━━━━━ Given information

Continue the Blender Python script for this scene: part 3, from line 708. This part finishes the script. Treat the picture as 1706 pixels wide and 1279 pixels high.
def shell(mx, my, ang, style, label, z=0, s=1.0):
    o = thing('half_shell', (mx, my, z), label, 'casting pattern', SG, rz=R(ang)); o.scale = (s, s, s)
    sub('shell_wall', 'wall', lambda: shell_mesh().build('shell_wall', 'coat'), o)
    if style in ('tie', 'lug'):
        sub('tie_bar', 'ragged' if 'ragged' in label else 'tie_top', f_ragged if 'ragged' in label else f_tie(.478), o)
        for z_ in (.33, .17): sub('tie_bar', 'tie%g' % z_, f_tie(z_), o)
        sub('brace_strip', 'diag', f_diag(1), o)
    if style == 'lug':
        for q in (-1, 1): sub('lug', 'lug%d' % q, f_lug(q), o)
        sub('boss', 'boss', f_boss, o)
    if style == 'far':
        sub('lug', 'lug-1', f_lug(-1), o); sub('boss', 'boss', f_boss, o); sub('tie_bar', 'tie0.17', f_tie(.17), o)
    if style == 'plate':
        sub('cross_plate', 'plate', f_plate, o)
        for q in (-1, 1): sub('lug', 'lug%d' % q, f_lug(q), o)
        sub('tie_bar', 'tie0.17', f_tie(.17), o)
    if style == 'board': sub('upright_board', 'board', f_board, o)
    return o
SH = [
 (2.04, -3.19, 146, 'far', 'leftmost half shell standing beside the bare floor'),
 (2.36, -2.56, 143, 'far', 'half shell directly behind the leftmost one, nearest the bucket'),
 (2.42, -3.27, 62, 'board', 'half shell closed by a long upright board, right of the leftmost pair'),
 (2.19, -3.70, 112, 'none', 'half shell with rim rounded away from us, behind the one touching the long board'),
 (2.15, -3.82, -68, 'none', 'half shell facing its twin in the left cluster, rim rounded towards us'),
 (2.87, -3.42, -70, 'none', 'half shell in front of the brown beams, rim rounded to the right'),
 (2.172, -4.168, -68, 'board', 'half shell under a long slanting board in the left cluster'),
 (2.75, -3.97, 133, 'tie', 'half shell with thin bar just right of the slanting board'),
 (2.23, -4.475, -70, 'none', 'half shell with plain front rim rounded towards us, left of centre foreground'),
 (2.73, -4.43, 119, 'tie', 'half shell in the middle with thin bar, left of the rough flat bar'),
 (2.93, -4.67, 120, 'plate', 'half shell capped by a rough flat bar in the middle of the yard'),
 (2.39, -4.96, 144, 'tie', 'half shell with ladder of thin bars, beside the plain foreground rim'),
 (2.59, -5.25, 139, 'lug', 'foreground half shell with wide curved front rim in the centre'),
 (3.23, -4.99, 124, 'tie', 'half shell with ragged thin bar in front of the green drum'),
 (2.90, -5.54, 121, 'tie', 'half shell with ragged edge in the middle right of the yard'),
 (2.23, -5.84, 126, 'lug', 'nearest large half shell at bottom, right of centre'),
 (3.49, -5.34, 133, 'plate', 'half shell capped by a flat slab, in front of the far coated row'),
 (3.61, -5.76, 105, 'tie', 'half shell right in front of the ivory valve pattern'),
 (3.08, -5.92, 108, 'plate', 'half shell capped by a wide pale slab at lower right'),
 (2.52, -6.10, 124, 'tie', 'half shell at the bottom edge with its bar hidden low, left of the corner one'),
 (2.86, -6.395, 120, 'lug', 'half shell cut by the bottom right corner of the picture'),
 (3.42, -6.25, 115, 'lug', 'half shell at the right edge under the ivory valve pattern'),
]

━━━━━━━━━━

#### What you have to do
Write out the whole listing again. Match it word for word.

#### Task result
Continue the Blender Python script for this scene: part 3, from line 708. This part finishes the script. Treat the picture as 1706 pixels wide and 1279 pixels high.
def shell(mx, my, ang, style, label, z=0, s=1.0):
    o = thing('half_shell', (mx, my, z), label, 'casting pattern', SG, rz=R(ang)); o.scale = (s, s, s)
    sub('shell_wall', 'wall', lambda: shell_mesh().build('shell_wall', 'coat'), o)
    if style in ('tie', 'lug'):
        sub('tie_bar', 'ragged' if 'ragged' in label else 'tie_top', f_ragged if 'ragged' in label else f_tie(.478), o)
        for z_ in (.33, .17): sub('tie_bar', 'tie%g' % z_, f_tie(z_), o)
        sub('brace_strip', 'diag', f_diag(1), o)
    if style == 'lug':
        for q in (-1, 1): sub('lug', 'lug%d' % q, f_lug(q), o)
        sub('boss', 'boss', f_boss, o)
    if style == 'far':
        sub('lug', 'lug-1', f_lug(-1), o); sub('boss', 'boss', f_boss, o); sub('tie_bar', 'tie0.17', f_tie(.17), o)
    if style == 'plate':
        sub('cross_plate', 'plate', f_plate, o)
        for q in (-1, 1): sub('lug', 'lug%d' % q, f_lug(q), o)
        sub('tie_bar', 'tie0.17', f_tie(.17), o)
    if style == 'board': sub('upright_board', 'board', f_board, o)
    return o
SH = [
 (2.04, -3.19, 146, 'far', 'leftmost half shell standing beside the bare floor'),
 (2.36, -2.56, 143, 'far', 'half shell directly behind the leftmost one, nearest the bucket'),
 (2.42, -3.27, 62, 'board', 'half shell closed by a long upright board, right of the leftmost pair'),
 (2.19, -3.70, 112, 'none', 'half shell with rim rounded away from us, behind the one touching the long board'),
 (2.15, -3.82, -68, 'none', 'half shell facing its twin in the left cluster, rim rounded towards us'),
 (2.87, -3.42, -70, 'none', 'half shell in front of the brown beams, rim rounded to the right'),
 (2.172, -4.168, -68, 'board', 'half shell under a long slanting board in the left cluster'),
 (2.75, -3.97, 133, 'tie', 'half shell with thin bar just right of the slanting board'),
 (2.23, -4.475, -70, 'none', 'half shell with plain front rim rounded towards us, left of centre foreground'),
 (2.73, -4.43, 119, 'tie', 'half shell in the middle with thin bar, left of the rough flat bar'),
 (2.93, -4.67, 120, 'plate', 'half shell capped by a rough flat bar in the middle of the yard'),
 (2.39, -4.96, 144, 'tie', 'half shell with ladder of thin bars, beside the plain foreground rim'),
 (2.59, -5.25, 139, 'lug', 'foreground half shell with wide curved front rim in the centre'),
 (3.23, -4.99, 124, 'tie', 'half shell with ragged thin bar in front of the green drum'),
 (2.90, -5.54, 121, 'tie', 'half shell with ragged edge in the middle right of the yard'),
 (2.23, -5.84, 126, 'lug', 'nearest large half shell at bottom, right of centre'),
 (3.49, -5.34, 133, 'plate', 'half shell capped by a flat slab, in front of the far coated row'),
 (3.61, -5.76, 105, 'tie', 'half shell right in front of the ivory valve pattern'),
 (3.08, -5.92, 108, 'plate', 'half shell capped by a wide pale slab at lower right'),
 (2.52, -6.10, 124, 'tie', 'half shell at the bottom edge with its bar hidden low, left of the corner one'),
 (2.86, -6.395, 120, 'lug', 'half shell cut by the bottom right corner of the picture'),
 (3.42, -6.25, 115, 'lug', 'half shell at the right edge under the ivory valve pattern'),
]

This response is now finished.